## Begin

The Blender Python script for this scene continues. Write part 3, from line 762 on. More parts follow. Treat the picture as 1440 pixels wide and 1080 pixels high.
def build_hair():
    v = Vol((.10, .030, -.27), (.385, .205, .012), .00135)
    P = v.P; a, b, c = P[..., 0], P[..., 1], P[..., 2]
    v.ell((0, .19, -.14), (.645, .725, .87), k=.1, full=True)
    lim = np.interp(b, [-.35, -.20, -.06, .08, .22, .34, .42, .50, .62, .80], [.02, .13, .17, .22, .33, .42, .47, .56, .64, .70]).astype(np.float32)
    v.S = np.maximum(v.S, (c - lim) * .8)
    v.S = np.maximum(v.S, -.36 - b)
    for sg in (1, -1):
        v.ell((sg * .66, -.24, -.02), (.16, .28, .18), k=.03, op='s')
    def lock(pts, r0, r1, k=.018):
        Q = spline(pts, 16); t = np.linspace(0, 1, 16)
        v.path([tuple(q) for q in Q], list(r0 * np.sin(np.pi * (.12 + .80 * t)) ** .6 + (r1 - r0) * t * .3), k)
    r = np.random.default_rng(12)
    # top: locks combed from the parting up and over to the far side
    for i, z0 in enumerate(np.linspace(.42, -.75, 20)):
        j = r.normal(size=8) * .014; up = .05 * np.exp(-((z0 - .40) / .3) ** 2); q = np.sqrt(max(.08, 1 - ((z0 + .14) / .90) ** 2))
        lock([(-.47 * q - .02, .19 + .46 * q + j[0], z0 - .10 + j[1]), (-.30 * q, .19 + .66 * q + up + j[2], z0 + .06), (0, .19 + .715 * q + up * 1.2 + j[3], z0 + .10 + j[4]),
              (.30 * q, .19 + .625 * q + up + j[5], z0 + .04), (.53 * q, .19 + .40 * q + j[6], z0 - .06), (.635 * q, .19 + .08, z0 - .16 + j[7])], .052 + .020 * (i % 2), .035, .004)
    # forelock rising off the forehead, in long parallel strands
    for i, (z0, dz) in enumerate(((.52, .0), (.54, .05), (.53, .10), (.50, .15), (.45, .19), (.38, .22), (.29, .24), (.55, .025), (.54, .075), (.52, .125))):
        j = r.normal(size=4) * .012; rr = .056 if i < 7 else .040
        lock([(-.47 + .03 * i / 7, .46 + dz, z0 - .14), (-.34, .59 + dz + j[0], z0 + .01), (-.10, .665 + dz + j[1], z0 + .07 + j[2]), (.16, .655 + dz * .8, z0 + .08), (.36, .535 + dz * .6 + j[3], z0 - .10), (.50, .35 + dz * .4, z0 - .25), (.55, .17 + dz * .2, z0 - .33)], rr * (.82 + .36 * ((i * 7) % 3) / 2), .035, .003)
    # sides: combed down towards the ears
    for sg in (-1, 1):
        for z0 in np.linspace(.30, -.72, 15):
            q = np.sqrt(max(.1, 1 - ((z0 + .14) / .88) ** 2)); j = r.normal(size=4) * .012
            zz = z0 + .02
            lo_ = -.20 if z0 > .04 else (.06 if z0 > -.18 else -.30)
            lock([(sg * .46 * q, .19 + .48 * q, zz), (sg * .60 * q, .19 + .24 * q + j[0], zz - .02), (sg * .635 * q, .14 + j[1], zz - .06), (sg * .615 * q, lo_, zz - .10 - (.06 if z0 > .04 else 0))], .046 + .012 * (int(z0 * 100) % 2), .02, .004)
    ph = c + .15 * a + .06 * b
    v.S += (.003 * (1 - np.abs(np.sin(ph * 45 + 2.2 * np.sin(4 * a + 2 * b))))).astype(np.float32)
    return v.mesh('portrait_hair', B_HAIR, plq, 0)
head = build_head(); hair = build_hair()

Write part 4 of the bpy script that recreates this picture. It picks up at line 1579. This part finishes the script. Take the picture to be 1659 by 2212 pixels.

## End

## Instruction:
Print all of the data exactly as it was given.

## Task response:
The Blender Python script for this scene continues. Write part 3, from line 762 on. More parts follow. Treat the picture as 1440 pixels wide and 1080 pixels high.
def build_hair():
    v = Vol((.10, .030, -.27), (.385, .205, .012), .00135)
    P = v.P; a, b, c = P[..., 0], P[..., 1], P[..., 2]
    v.ell((0, .19, -.14), (.645, .725, .87), k=.1, full=True)
    lim = np.interp(b, [-.35, -.20, -.06, .08, .22, .34, .42, .50, .62, .80], [.02, .13, .17, .22, .33, .42, .47, .56, .64, .70]).astype(np.float32)
    v.S = np.maximum(v.S, (c - lim) * .8)
    v.S = np.maximum(v.S, -.36 - b)
    for sg in (1, -1):
        v.ell((sg * .66, -.24, -.02), (.16, .28, .18), k=.03, op='s')
    def lock(pts, r0, r1, k=.018):
        Q = spline(pts, 16); t = np.linspace(0, 1, 16)
        v.path([tuple(q) for q in Q], list(r0 * np.sin(np.pi * (.12 + .80 * t)) ** .6 + (r1 - r0) * t * .3), k)
    r = np.random.default_rng(12)
    # top: locks combed from the parting up and over to the far side
    for i, z0 in enumerate(np.linspace(.42, -.75, 20)):
        j = r.normal(size=8) * .014; up = .05 * np.exp(-((z0 - .40) / .3) ** 2); q = np.sqrt(max(.08, 1 - ((z0 + .14) / .90) ** 2))
        lock([(-.47 * q - .02, .19 + .46 * q + j[0], z0 - .10 + j[1]), (-.30 * q, .19 + .66 * q + up + j[2], z0 + .06), (0, .19 + .715 * q + up * 1.2 + j[3], z0 + .10 + j[4]),
              (.30 * q, .19 + .625 * q + up + j[5], z0 + .04), (.53 * q, .19 + .40 * q + j[6], z0 - .06), (.635 * q, .19 + .08, z0 - .16 + j[7])], .052 + .020 * (i % 2), .035, .004)
    # forelock rising off the forehead, in long parallel strands
    for i, (z0, dz) in enumerate(((.52, .0), (.54, .05), (.53, .10), (.50, .15), (.45, .19), (.38, .22), (.29, .24), (.55, .025), (.54, .075), (.52, .125))):
        j = r.normal(size=4) * .012; rr = .056 if i < 7 else .040
        lock([(-.47 + .03 * i / 7, .46 + dz, z0 - .14), (-.34, .59 + dz + j[0], z0 + .01), (-.10, .665 + dz + j[1], z0 + .07 + j[2]), (.16, .655 + dz * .8, z0 + .08), (.36, .535 + dz * .6 + j[3], z0 - .10), (.50, .35 + dz * .4, z0 - .25), (.55, .17 + dz * .2, z0 - .33)], rr * (.82 + .36 * ((i * 7) % 3) / 2), .035, .003)
    # sides: combed down towards the ears
    for sg in (-1, 1):
        for z0 in np.linspace(.30, -.72, 15):
            q = np.sqrt(max(.1, 1 - ((z0 + .14) / .88) ** 2)); j = r.normal(size=4) * .012
            zz = z0 + .02
            lo_ = -.20 if z0 > .04 else (.06 if z0 > -.18 else -.30)
            lock([(sg * .46 * q, .19 + .48 * q, zz), (sg * .60 * q, .19 + .24 * q + j[0], zz - .02), (sg * .635 * q, .14 + j[1], zz - .06), (sg * .615 * q, lo_, zz - .10 - (.06 if z0 > .04 else 0))], .046 + .012 * (int(z0 * 100) % 2), .02, .004)
    ph = c + .15 * a + .06 * b
    v.S += (.003 * (1 - np.abs(np.sin(ph * 45 + 2.2 * np.sin(4 * a + 2 * b))))).astype(np.float32)
    return v.mesh('portrait_hair', B_HAIR, plq, 0)
head = build_head(); hair = build_hair()

Write part 4 of the bpy script that recreates this picture. It picks up at line 1579. This part finishes the script. Take the picture to be 1659 by 2212 pixels.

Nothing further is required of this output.